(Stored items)

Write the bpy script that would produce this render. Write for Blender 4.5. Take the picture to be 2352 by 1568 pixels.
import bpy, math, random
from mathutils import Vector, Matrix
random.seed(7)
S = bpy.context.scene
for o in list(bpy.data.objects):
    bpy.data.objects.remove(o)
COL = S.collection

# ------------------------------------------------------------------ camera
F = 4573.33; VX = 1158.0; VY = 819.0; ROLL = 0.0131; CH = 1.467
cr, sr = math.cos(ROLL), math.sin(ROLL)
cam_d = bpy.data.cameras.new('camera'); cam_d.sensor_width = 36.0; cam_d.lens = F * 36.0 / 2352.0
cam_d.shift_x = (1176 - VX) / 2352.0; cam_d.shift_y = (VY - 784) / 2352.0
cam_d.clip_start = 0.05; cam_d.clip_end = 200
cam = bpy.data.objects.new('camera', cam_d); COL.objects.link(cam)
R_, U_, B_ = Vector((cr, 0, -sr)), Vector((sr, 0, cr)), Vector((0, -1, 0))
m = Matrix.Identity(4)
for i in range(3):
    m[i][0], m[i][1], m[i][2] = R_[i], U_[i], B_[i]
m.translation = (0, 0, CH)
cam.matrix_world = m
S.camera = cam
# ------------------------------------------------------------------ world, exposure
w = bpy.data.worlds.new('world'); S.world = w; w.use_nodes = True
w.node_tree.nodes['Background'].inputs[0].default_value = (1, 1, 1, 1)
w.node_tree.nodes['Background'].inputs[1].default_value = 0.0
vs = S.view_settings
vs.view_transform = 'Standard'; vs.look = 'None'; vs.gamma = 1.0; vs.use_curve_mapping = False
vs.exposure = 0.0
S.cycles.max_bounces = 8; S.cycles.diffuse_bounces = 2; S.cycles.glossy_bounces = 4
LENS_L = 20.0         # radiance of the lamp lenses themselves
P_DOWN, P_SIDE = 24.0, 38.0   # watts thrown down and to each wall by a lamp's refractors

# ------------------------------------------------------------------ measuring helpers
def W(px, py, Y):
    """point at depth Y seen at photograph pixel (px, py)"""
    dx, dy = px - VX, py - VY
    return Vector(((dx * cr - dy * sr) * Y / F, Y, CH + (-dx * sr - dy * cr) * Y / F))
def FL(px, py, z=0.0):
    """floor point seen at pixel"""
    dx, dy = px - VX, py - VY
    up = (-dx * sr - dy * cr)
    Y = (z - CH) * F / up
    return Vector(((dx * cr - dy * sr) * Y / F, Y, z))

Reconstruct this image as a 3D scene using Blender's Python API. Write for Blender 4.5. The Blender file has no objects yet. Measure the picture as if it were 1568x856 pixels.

= THE PROBLEM =
Copy all the records above exactly, missing none.

= IN RESPONSE =
Write the bpy script that would produce this render. Write for Blender 4.5. Take the picture to be 2352 by 1568 pixels.
import bpy, math, random
from mathutils import Vector, Matrix
random.seed(7)
S = bpy.context.scene
for o in list(bpy.data.objects):
    bpy.data.objects.remove(o)
COL = S.collection

# ------------------------------------------------------------------ camera
F = 4573.33; VX = 1158.0; VY = 819.0; ROLL = 0.0131; CH = 1.467
cr, sr = math.cos(ROLL), math.sin(ROLL)
cam_d = bpy.data.cameras.new('camera'); cam_d.sensor_width = 36.0; cam_d.lens = F * 36.0 / 2352.0
cam_d.shift_x = (1176 - VX) / 2352.0; cam_d.shift_y = (VY - 784) / 2352.0
cam_d.clip_start = 0.05; cam_d.clip_end = 200
cam = bpy.data.objects.new('camera', cam_d); COL.objects.link(cam)
R_, U_, B_ = Vector((cr, 0, -sr)), Vector((sr, 0, cr)), Vector((0, -1, 0))
m = Matrix.Identity(4)
for i in range(3):
    m[i][0], m[i][1], m[i][2] = R_[i], U_[i], B_[i]
m.translation = (0, 0, CH)
cam.matrix_world = m
S.camera = cam
# ------------------------------------------------------------------ world, exposure
w = bpy.data.worlds.new('world'); S.world = w; w.use_nodes = True
w.node_tree.nodes['Background'].inputs[0].default_value = (1, 1, 1, 1)
w.node_tree.nodes['Background'].inputs[1].default_value = 0.0
vs = S.view_settings
vs.view_transform = 'Standard'; vs.look = 'None'; vs.gamma = 1.0; vs.use_curve_mapping = False
vs.exposure = 0.0
S.cycles.max_bounces = 8; S.cycles.diffuse_bounces = 2; S.cycles.glossy_bounces = 4
LENS_L = 20.0         # radiance of the lamp lenses themselves
P_DOWN, P_SIDE = 24.0, 38.0   # watts thrown down and to each wall by a lamp's refractors

# ------------------------------------------------------------------ measuring helpers
def W(px, py, Y):
    """point at depth Y seen at photograph pixel (px, py)"""
    dx, dy = px - VX, py - VY
    return Vector(((dx * cr - dy * sr) * Y / F, Y, CH + (-dx * sr - dy * cr) * Y / F))
def FL(px, py, z=0.0):
    """floor point seen at pixel"""
    dx, dy = px - VX, py - VY
    up = (-dx * sr - dy * cr)
    Y = (z - CH) * F / up
    return Vector(((dx * cr - dy * sr) * Y / F, Y, z))

Reconstruct this image as a 3D scene using Blender's Python API. Write for Blender 4.5. The Blender file has no objects yet. Measure the picture as if it were 1568x856 pixels.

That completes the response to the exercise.